### Exercise goal
Repeat each line exactly, leaving nothing out.

++++++++++++++++++++

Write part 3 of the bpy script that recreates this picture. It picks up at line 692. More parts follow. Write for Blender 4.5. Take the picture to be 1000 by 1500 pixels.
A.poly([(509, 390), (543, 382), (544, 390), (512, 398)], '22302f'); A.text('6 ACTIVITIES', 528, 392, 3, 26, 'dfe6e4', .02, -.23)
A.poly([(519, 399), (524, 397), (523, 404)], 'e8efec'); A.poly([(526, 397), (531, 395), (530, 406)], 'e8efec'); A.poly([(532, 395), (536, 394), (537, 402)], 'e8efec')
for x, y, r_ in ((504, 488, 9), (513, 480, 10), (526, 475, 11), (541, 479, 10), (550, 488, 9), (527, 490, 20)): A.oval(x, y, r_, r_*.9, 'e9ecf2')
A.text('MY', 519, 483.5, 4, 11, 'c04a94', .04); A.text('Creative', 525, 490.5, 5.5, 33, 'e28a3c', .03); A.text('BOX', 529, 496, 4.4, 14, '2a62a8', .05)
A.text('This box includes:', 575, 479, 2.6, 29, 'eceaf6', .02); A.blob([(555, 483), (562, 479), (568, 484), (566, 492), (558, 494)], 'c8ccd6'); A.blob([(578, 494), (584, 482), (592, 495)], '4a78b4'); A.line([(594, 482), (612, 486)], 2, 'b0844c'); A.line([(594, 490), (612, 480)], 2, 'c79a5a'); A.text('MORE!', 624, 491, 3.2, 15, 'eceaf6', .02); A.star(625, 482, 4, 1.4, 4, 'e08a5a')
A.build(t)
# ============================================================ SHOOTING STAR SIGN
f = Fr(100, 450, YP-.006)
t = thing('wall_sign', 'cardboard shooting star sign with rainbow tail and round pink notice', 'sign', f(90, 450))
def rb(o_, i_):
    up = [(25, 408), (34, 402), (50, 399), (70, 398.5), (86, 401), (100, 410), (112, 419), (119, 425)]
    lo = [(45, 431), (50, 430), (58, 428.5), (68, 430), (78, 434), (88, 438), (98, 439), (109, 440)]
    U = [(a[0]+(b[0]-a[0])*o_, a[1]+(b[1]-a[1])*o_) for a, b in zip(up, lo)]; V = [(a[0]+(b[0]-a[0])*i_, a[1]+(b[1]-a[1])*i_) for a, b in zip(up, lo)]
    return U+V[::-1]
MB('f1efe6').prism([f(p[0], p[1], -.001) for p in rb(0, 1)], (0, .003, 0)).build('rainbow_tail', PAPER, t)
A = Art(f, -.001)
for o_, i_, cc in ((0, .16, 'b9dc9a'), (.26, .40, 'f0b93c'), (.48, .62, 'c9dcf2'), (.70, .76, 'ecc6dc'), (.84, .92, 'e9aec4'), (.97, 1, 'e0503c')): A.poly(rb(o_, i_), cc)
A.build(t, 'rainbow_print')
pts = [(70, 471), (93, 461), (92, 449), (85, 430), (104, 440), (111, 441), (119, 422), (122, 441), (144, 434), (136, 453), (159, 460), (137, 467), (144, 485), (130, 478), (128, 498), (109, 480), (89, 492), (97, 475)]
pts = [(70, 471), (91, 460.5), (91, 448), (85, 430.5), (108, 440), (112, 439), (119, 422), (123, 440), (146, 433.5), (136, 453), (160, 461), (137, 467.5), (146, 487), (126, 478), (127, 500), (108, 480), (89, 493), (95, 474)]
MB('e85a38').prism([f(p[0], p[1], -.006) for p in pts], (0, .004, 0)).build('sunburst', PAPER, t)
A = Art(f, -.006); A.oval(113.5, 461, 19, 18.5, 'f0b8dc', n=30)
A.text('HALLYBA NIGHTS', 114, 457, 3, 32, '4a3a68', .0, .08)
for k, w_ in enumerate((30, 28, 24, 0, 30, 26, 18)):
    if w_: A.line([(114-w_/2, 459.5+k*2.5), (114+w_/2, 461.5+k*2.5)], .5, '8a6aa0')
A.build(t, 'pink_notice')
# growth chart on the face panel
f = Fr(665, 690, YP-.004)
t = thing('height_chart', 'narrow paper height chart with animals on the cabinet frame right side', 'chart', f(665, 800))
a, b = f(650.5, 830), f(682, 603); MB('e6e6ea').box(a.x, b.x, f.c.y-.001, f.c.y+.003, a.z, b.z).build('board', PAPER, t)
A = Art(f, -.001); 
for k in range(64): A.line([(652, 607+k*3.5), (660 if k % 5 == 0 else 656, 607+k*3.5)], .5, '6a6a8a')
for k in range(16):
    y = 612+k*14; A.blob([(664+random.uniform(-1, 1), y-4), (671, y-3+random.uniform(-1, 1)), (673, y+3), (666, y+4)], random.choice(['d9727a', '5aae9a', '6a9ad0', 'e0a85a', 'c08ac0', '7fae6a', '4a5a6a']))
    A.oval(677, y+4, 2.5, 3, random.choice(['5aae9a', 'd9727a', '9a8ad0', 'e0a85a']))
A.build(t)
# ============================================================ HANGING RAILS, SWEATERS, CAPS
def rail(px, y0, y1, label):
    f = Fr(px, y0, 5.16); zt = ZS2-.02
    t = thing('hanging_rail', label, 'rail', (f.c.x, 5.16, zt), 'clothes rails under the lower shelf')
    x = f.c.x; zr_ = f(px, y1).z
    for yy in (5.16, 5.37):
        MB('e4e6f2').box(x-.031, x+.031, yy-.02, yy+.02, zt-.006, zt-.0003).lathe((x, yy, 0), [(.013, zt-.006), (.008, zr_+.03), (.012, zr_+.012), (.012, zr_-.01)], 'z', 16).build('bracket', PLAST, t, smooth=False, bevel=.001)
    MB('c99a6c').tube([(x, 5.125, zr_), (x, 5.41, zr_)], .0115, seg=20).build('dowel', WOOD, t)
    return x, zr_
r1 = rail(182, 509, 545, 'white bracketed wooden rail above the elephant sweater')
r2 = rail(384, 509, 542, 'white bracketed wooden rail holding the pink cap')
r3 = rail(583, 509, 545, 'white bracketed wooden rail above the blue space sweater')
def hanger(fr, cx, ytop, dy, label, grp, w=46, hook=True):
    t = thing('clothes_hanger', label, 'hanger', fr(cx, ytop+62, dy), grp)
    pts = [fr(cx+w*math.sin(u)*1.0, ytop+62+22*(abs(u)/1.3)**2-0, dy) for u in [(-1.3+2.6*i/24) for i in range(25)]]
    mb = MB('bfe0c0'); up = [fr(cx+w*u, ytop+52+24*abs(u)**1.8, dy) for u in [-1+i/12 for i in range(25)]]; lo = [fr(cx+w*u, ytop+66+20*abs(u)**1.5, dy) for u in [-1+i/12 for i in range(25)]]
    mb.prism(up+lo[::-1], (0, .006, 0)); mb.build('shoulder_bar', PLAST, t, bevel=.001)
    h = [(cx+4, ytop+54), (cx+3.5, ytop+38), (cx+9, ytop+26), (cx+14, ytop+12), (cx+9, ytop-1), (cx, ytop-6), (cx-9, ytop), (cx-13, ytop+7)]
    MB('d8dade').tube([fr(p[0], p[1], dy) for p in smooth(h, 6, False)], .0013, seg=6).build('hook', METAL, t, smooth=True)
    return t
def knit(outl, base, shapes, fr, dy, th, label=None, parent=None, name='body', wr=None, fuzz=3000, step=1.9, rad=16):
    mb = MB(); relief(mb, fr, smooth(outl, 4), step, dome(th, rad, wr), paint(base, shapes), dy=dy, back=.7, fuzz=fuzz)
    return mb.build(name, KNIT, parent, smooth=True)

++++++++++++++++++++

### Answer to the task
Write part 3 of the bpy script that recreates this picture. It picks up at line 692. More parts follow. Write for Blender 4.5. Take the picture to be 1000 by 1500 pixels.
A.poly([(509, 390), (543, 382), (544, 390), (512, 398)], '22302f'); A.text('6 ACTIVITIES', 528, 392, 3, 26, 'dfe6e4', .02, -.23)
A.poly([(519, 399), (524, 397), (523, 404)], 'e8efec'); A.poly([(526, 397), (531, 395), (530, 406)], 'e8efec'); A.poly([(532, 395), (536, 394), (537, 402)], 'e8efec')
for x, y, r_ in ((504, 488, 9), (513, 480, 10), (526, 475, 11), (541, 479, 10), (550, 488, 9), (527, 490, 20)): A.oval(x, y, r_, r_*.9, 'e9ecf2')
A.text('MY', 519, 483.5, 4, 11, 'c04a94', .04); A.text('Creative', 525, 490.5, 5.5, 33, 'e28a3c', .03); A.text('BOX', 529, 496, 4.4, 14, '2a62a8', .05)
A.text('This box includes:', 575, 479, 2.6, 29, 'eceaf6', .02); A.blob([(555, 483), (562, 479), (568, 484), (566, 492), (558, 494)], 'c8ccd6'); A.blob([(578, 494), (584, 482), (592, 495)], '4a78b4'); A.line([(594, 482), (612, 486)], 2, 'b0844c'); A.line([(594, 490), (612, 480)], 2, 'c79a5a'); A.text('MORE!', 624, 491, 3.2, 15, 'eceaf6', .02); A.star(625, 482, 4, 1.4, 4, 'e08a5a')
A.build(t)
# ============================================================ SHOOTING STAR SIGN
f = Fr(100, 450, YP-.006)
t = thing('wall_sign', 'cardboard shooting star sign with rainbow tail and round pink notice', 'sign', f(90, 450))
def rb(o_, i_):
    up = [(25, 408), (34, 402), (50, 399), (70, 398.5), (86, 401), (100, 410), (112, 419), (119, 425)]
    lo = [(45, 431), (50, 430), (58, 428.5), (68, 430), (78, 434), (88, 438), (98, 439), (109, 440)]
    U = [(a[0]+(b[0]-a[0])*o_, a[1]+(b[1]-a[1])*o_) for a, b in zip(up, lo)]; V = [(a[0]+(b[0]-a[0])*i_, a[1]+(b[1]-a[1])*i_) for a, b in zip(up, lo)]
    return U+V[::-1]
MB('f1efe6').prism([f(p[0], p[1], -.001) for p in rb(0, 1)], (0, .003, 0)).build('rainbow_tail', PAPER, t)
A = Art(f, -.001)
for o_, i_, cc in ((0, .16, 'b9dc9a'), (.26, .40, 'f0b93c'), (.48, .62, 'c9dcf2'), (.70, .76, 'ecc6dc'), (.84, .92, 'e9aec4'), (.97, 1, 'e0503c')): A.poly(rb(o_, i_), cc)
A.build(t, 'rainbow_print')
pts = [(70, 471), (93, 461), (92, 449), (85, 430), (104, 440), (111, 441), (119, 422), (122, 441), (144, 434), (136, 453), (159, 460), (137, 467), (144, 485), (130, 478), (128, 498), (109, 480), (89, 492), (97, 475)]
pts = [(70, 471), (91, 460.5), (91, 448), (85, 430.5), (108, 440), (112, 439), (119, 422), (123, 440), (146, 433.5), (136, 453), (160, 461), (137, 467.5), (146, 487), (126, 478), (127, 500), (108, 480), (89, 493), (95, 474)]
MB('e85a38').prism([f(p[0], p[1], -.006) for p in pts], (0, .004, 0)).build('sunburst', PAPER, t)
A = Art(f, -.006); A.oval(113.5, 461, 19, 18.5, 'f0b8dc', n=30)
A.text('HALLYBA NIGHTS', 114, 457, 3, 32, '4a3a68', .0, .08)
for k, w_ in enumerate((30, 28, 24, 0, 30, 26, 18)):
    if w_: A.line([(114-w_/2, 459.5+k*2.5), (114+w_/2, 461.5+k*2.5)], .5, '8a6aa0')
A.build(t, 'pink_notice')
# growth chart on the face panel
f = Fr(665, 690, YP-.004)
t = thing('height_chart', 'narrow paper height chart with animals on the cabinet frame right side', 'chart', f(665, 800))
a, b = f(650.5, 830), f(682, 603); MB('e6e6ea').box(a.x, b.x, f.c.y-.001, f.c.y+.003, a.z, b.z).build('board', PAPER, t)
A = Art(f, -.001); 
for k in range(64): A.line([(652, 607+k*3.5), (660 if k % 5 == 0 else 656, 607+k*3.5)], .5, '6a6a8a')
for k in range(16):
    y = 612+k*14; A.blob([(664+random.uniform(-1, 1), y-4), (671, y-3+random.uniform(-1, 1)), (673, y+3), (666, y+4)], random.choice(['d9727a', '5aae9a', '6a9ad0', 'e0a85a', 'c08ac0', '7fae6a', '4a5a6a']))
    A.oval(677, y+4, 2.5, 3, random.choice(['5aae9a', 'd9727a', '9a8ad0', 'e0a85a']))
A.build(t)
# ============================================================ HANGING RAILS, SWEATERS, CAPS
def rail(px, y0, y1, label):
    f = Fr(px, y0, 5.16); zt = ZS2-.02
    t = thing('hanging_rail', label, 'rail', (f.c.x, 5.16, zt), 'clothes rails under the lower shelf')
    x = f.c.x; zr_ = f(px, y1).z
    for yy in (5.16, 5.37):
        MB('e4e6f2').box(x-.031, x+.031, yy-.02, yy+.02, zt-.006, zt-.0003).lathe((x, yy, 0), [(.013, zt-.006), (.008, zr_+.03), (.012, zr_+.012), (.012, zr_-.01)], 'z', 16).build('bracket', PLAST, t, smooth=False, bevel=.001)
    MB('c99a6c').tube([(x, 5.125, zr_), (x, 5.41, zr_)], .0115, seg=20).build('dowel', WOOD, t)
    return x, zr_
r1 = rail(182, 509, 545, 'white bracketed wooden rail above the elephant sweater')
r2 = rail(384, 509, 542, 'white bracketed wooden rail holding the pink cap')
r3 = rail(583, 509, 545, 'white bracketed wooden rail above the blue space sweater')
def hanger(fr, cx, ytop, dy, label, grp, w=46, hook=True):
    t = thing('clothes_hanger', label, 'hanger', fr(cx, ytop+62, dy), grp)
    pts = [fr(cx+w*math.sin(u)*1.0, ytop+62+22*(abs(u)/1.3)**2-0, dy) for u in [(-1.3+2.6*i/24) for i in range(25)]]
    mb = MB('bfe0c0'); up = [fr(cx+w*u, ytop+52+24*abs(u)**1.8, dy) for u in [-1+i/12 for i in range(25)]]; lo = [fr(cx+w*u, ytop+66+20*abs(u)**1.5, dy) for u in [-1+i/12 for i in range(25)]]
    mb.prism(up+lo[::-1], (0, .006, 0)); mb.build('shoulder_bar', PLAST, t, bevel=.001)
    h = [(cx+4, ytop+54), (cx+3.5, ytop+38), (cx+9, ytop+26), (cx+14, ytop+12), (cx+9, ytop-1), (cx, ytop-6), (cx-9, ytop), (cx-13, ytop+7)]
    MB('d8dade').tube([fr(p[0], p[1], dy) for p in smooth(h, 6, False)], .0013, seg=6).build('hook', METAL, t, smooth=True)
    return t
def knit(outl, base, shapes, fr, dy, th, label=None, parent=None, name='body', wr=None, fuzz=3000, step=1.9, rad=16):
    mb = MB(); relief(mb, fr, smooth(outl, 4), step, dome(th, rad, wr), paint(base, shapes), dy=dy, back=.7, fuzz=fuzz)
    return mb.build(name, KNIT, parent, smooth=True)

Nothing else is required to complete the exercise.